明導寺さんは昨年、仏教伝道協会主催の掲示板大賞において見事「仏教伝道協会大賞」を受賞されました。
明導寺藤岡住職の解説と共に9月下旬の掲示板の言葉をご覧ください。
<明導寺 9月下旬 掲示板の言葉>
誰が風を見たでしょう。 僕もあなたも見やしない。
けれど木の葉を顫わせて 風は通りぬけてゆく。
【「風」 クリスティナ・ロゼッティ(イギリス・詩人)】
「暑さ寒さも彼岸まで」と言われるように、秋の到来を感じさせる季節となりました。
山々に囲まれている人吉球磨地方では、盆地特有の朝霧が発生する中、
お墓や納骨堂に出向かれ、手を合わせていらっしゃる方々を目にします。
また、道路沿いや田んぼの畦には赤を中心に、色とりどりの彼岸花が例年よりも早く咲き誇り、秋風に揺れる様子を見ると、お彼岸の到来を告げてくれているようです。
先日「永代経法要」にお越し頂いた先生が、恩師である浅井成海先生のことを紹介されながら、浅井先生の著書『いのち華やぐ-こころの巻頭言集-』の一節をご紹介くださいました。
その書籍を読ませて頂くと、浅井先生は若かりし頃、風邪をこじらせて肺結核の病気を患われ、家族と離れてひたすらベッドに横たわる1年10ヶ月の入院生活を送られた失意の中、病室から秋になると見える可憐な庭一面のコスモスに随分励まされたと記されています。
そのことを、著書の中で
この療養生活で多くの人々のあたたかさを知り、草花の命のいとなみに心うたれました。いろいろな恵みの中にある自分に気づかせて頂きました。コスモスはメキシコが故郷で、日本には明治のはじめに伝えられたということです。花の本には、別名は、「秋桜」で「風を見る花」という愛称があると書いてあります。私は風に揺れるコスモスの情景を忘れることができません。

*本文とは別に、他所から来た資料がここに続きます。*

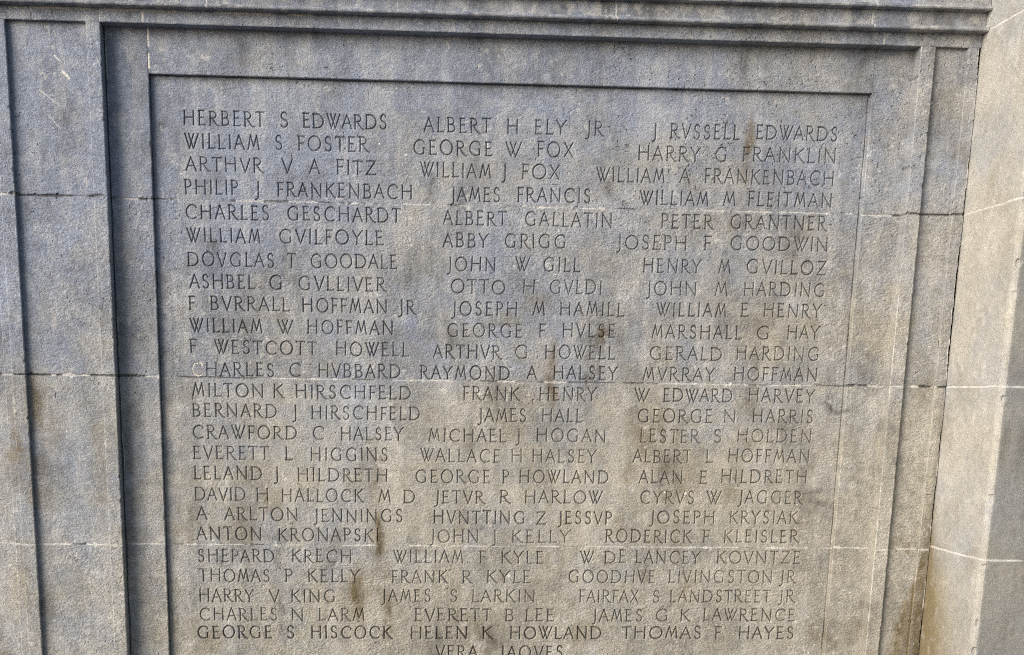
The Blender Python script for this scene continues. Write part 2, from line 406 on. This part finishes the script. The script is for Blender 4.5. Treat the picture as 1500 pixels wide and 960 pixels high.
NAMES = """
HERBERT -357 -193 523 S -159 -144 523 EDWARDS -111 59 523
ALBERT 139 278 521 H 314 335 521 ELY 373 437 522 JR 481 517 522
J 620 631 520 RVSSELL 661 808 521 EDWARDS 845 1017 523
WILLIAM -357 -204 478 S -169 -157 479 FOSTER -122 24 479
GEORGE 118 282 477 W 311 345 477 FOX 380 454 478
HARRY 594 726 476 G 759 782 477 FRANKLIN 819 1018 479
ARTHVR -356 -196 434 V -158 -135 434 A -100 -79 434 FITZ -42 38 434
WILLIAM 132 280 433 J 303 315 433 FOX 348 427 434
WILLIAM 506 651 432 A 685 706 433 FRANKENBACH 740 1017 434
PHILIP -358 -250 389 J -213 -206 388 FRANKENBACH -166 114 388
JAMES 198 300 386 FRANCIS 340 493 388
WILLIAM 601 748 388 M 782 807 389 FLEITMAN 837 1017 390
CHARLES -358 -187 340 GESCHARDT -146 90 341
ALBERT 182 316 339 GALLATIN 357 542 340
PETER 651 763 341 GRANTNER 801 1011 343
WILLIAM -358 -206 294 GVILFOYLE -164 54 295
ABBY 182 278 294 GRIGG 315 444 295
JOSEPH 557 706 297 F 745 763 298 GOODWIN 804 1016 300
DOVGLAS -357 -178 246 T -148 -132 246 GOODALE -98 83 247
JOHN 193 294 246 W 338 369 248 GILL 399 477 248
HENRY 616 741 250 M 781 806 251 GVILLOZ 843 1016 252
ASHBEL -355 -219 201 G -186 -161 201 GVLLIVER -124 61 201
OTTO 201 316 200 H 356 380 202 GVLDI 415 525 203
JOHN 626 733 204 M 776 802 205 HARDING 840 1017 206
F -357 -345 157 BVRRALL -311 -146 157 HOFFMAN -117 62 156 JR 90 125 156
JOSEPH 204 343 155 M 379 404 157 HAMILL 439 577 158
WILLIAM 650 802 160 E 837 852 161 HENRY 887 1014 162
WILLIAM -357 -205 111 W -171 -138 111 HOFFMAN -107 75 112
GEORGE 195 356 110 F 394 409 112 HVLSE 446 559 113
MARSHALL 642 840 114 G 875 901 115 HAY 943 1014 116
F -357 -344 68 WESTCOTT -307 -89 67 HOWELL -46 110 67
ARTHVR 164 312 65 G 343 369 66 HOWELL 409 561 67
GERALD 641 798 68 HARDING 833 1015 71
CHARLES -357 -182 21 C -146 -123 21 HVBBARD -84 91 21
RAYMOND 138 330 21 A 370 391 23 HALSEY 429 569 24
MVRRAY 627 786 24 HOFFMAN 830 1015 27
MILTON -356 -205 -23 K -182 -159 -23 HIRSCHFELD -133 114 -24
FRANK 232 354 -23 HENRY 399 524 -22
W 610 643 -22 EDWARD 676 827 -21 HARVEY 866 1014 -19
BERNARD -356 -178 -66 J -141 -133 -67 HIRSCHFELD -100 134 -68
JAMES 266 369 -69 HALL 407 495 -68
GEORGE 620 786 -66 N 814 838 -65 HARRIS 879 1013 -64
CRAWFORD -357 -135 -112 C -97 -74 -112 HALSEY -36 99 -112
MICHAEL 157 327 -113 J 348 360 -112 HOGAN 396 548 -111
LESTER 628 761 -110 S 794 809 -109 HOLDEN 847 1013 -107
EVERETT -357 -195 -156 L -157 -143 -157 HIGGINS -102 64 -157
WALLACE 138 314 -157 H 341 363 -157 HALSEY 388 530 -156
ALBERT 613 744 -154 L 780 793 -153 HOFFMAN 829 1012 -151
LELAND -357 -212 -200 J -186 -172 -201 HILDRETH -131 64 -202
GEORGE 129 293 -203 P 323 335 -202 HOWLAND 360 558 -201
ALAN 629 726 -200 E 767 784 -199 HILDRETH 816 1010 -197
DAVID -357 -249 -246 H -222 -198 -246 HALLOCK -167 12 -247 M 47 72 -247 D 103 125 -248
JETVR 172 283 -248 R 318 340 -247 HARLOW 374 547 -246
CYRVS 635 755 -245 W 784 819 -244 JAGGER 859 1006 -243
A -355 -333 -288 ARLTON -294 -134 -289 JENNINGS -96 98 -291
HVNTTING 170 373 -293 Z 401 421 -293 JESSVP 451 570 -292
JOSEPH 659 805 -289 KRYSIAK 842 998 -288
ANTON -356 -215 -333 KRONAPSKI -175 45 -334
JOHN 163 269 -335 J 302 310 -335 KELLY 348 478 -334
RODERICK 560 756 -333 F 783 798 -332 KLEISLER 832 1004 -331
SHEPARD -354 -188 -382 KRECH -146 -16 -382
WILLIAM 80 236 -381 F 276 289 -381 KYLE 325 419 -382
W 503 534 -381 DE 560 607 -380 LANCEY 632 778 -380 KOVNTZE 819 1010 -379
THOMAS -353 -199 -426 P -162 -145 -426 KELLY -110 4 -426
FRANK 78 202 -427 R 238 259 -427 KYLE 293 391 -426
GOODHVE 479 676 -425 LIVINGSTON 710 948 -424 JR 968 1004 -423
HARRY -354 -234 -471 V -200 -175 -472 KING -149 -52 -472
JAMES 55 163 -470 S 209 224 -470 LARKIN 260 401 -470
FAIRFAX 506 641 -470 S 675 689 -470 LANDSTREET 716 948 -469 JR 969 1006 -468
CHARLES -354 -184 -514 N -149 -124 -514 LARM -87 14 -514
EVERETT 131 303 -514 B 337 354 -514 LEE 384 447 -514
JAMES 538 650 -514 G 684 711 -513 K 742 763 -513 LAWRENCE 796 1008 -512
GEORGE -360 -196 -555 S -161 -144 -555 HISCOCK -105 77 -555
HELEN 121 248 -555 K 284 309 -555 HOWLAND 349 557 -555
THOMAS 607 790 -554 F 824 842 -554 HAYES 881 1008 -554
VERA 178 274 -600 JAQVES 327 469 -600
"""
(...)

と述懐されており、読ませて頂いたこの文章に深い感銘を受けました。
コスモスが秋に美しく咲き誇ることから「秋桜」と書くことは広く周知されていますが、
「風を見る花」という愛称があることは、あまり知られていないように感じます。
しかし、他の花と比べて背が高く茎が細いコスモスは、風になびく姿が容易に想像でき、その愛称がそのままコスモスの特徴を表しているようで妙に納得しました。
私たちは「風」そのものを目で見ることはできません。
しかし、「風」に吹かれて揺れ動くコスモスを通じて「風」の存在を知らされるように、手を合わせる姿、お念仏を称える声を通じて、仏さまのおはたらきを頂くのです。
浅井先生は長きにわたる入院生活で、週2回の注射以外はひたすら病室のベッドに横臥し、3ヶ月に一度のレントゲンの結果を待つという日々に疲弊していかれました。
しかし、美しく可憐な色とりどりのコスモスが風に揺られる光景を眺めながら、
自分自身が仏さまの大きなおはたらきの中にあることを味わうご縁とされ、
お念仏とともにその苦境を乗り越えていかれたのでしょう。
私がいかなる困難な状況にあろうとも、そんな私を照らし、包み、育んでくださる確かな仏さまのおはたらきを私自身が味わい噛みしめながら、ご先祖に思いを寄せ、仏さまに手を合わせつつお彼岸を大切に過ごしたいと思います。